É uma situação muito estranha e nova. A Christine disse que com ela acontece o mesmo, ela consegue ler textos em português para outra pessoa, mas não entende o que está lendo. Com o tempo, a gente vai pegando uma ou outra palavra. Ajuda também o fato de eu ler geralmente Märchen, ou seja, contos de fada, que têm uma linguagem mais simples (e são histórias encantadoras, diga-se de passagem). Também tenho lido para mim mesmo o livro Grimms Fairy Tales, então procuro ler mais tarde para as crianças em alemão a mesma história que li em inglês, o que ajuda um pouco.

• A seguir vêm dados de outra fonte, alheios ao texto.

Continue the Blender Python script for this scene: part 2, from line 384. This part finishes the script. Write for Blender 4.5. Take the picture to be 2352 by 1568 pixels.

Outra situação curiosa é estar num lugar onde todo mundo conversa e você não entende absolutamente nada. Comigo, isso acontece após o treino de futebol, quando o povo senta para beber e fumar. Nos outros lugares costumo entender bem as conversas, ou ao menos o essencial. No treino, se eu entendo uma palavra já é uma vitória. Outro dia consegui entender o trecho duma conversa, me senti o máximo. De vez em quando consigo diferenciar o nome duma pessoa de uma palavra qualquer, também. Que tal!
O misterioso caso dos ladrões do lixo
Num final de semana desses, eu e a Christine fomos a um depósito de lixo jogar fora aparelhos eletrônicos velhos. Os depósitos aqui nem de longe lembram os do Brasil. São lugares para triagem de material, reciclagem, sem mal-cheiro e sem seres estranhos. Pois chegamos lá, estava fechado. Ainda lamentávamos o fato quando, por entre a grade, vimos um cara correr e se esconder lá dentro. Talvez mais de um.
A Christine ficou encucada. Uma semana antes eu tinha visto a mesma coisa com o jornalista Manfred. Estávamos em um outro depósito, também fechado, e gente saiu correndo. Ele ficou surpreso, mas não deu muita bola. Já a Christine ligou para a polícia.
Enquanto esperávamos, paramos o carro num lugar mais afastado, escondido. A rua onde fica o depósito não tem saída, portanto veríamos quando os supostos ladrões fossem embora. Cerca de 20 minutos depois, uma kombi verde surgiu na direção contrária, indo ao depósito. Anotamos a placa. Certamente os homens estavam roubando metal, que vale bastante aqui, e a kombi vinha buscar o material. Depois veio outro carro, que voltou bem rápido: era um motorista inocente, que nem nós, que apenas queria deixar algo no depósito. Deve ter se assustado quando viu gente lá.
A seguir, a kombi foi embora, só com o motorista. Achamos que os ladrões deviam estar abaixado lá dentro, caso contrário ainda estariam no depósito. Não quisemos voltar para ver. Ainda esperávamos os policiais, quando outro carro veio. O motorista tinha o rosto encoberto por um boné e óculos escuros, claramente procurando não ser reconhecido. Havia mais gente no carro, e a Christine dizia que eram poloneses, pelo tipo físico. Eu fiquei quieto, não entendo nada disso.
Acho que uma hora depois da primeira ligação da Christine para a polícia, enfim os policiais chegaram. Por uma questão de sorte ou azar, dependendo do ponto de vista, chegaram quase junto com o carro de poloneses, que certamente vinha buscar os comparsas. A Christine falou com os policiais, deu-lhes número de placa e outras informações, e então fomos embora para casa, embora estivéssemos curiosos para saber se era tudo imaginação nossa ou era mesmo verdade.
Dias mais tarde, soubemos que a polícia prendeu duas pessoas depois que saímos. Ajudamos a resolver o caso.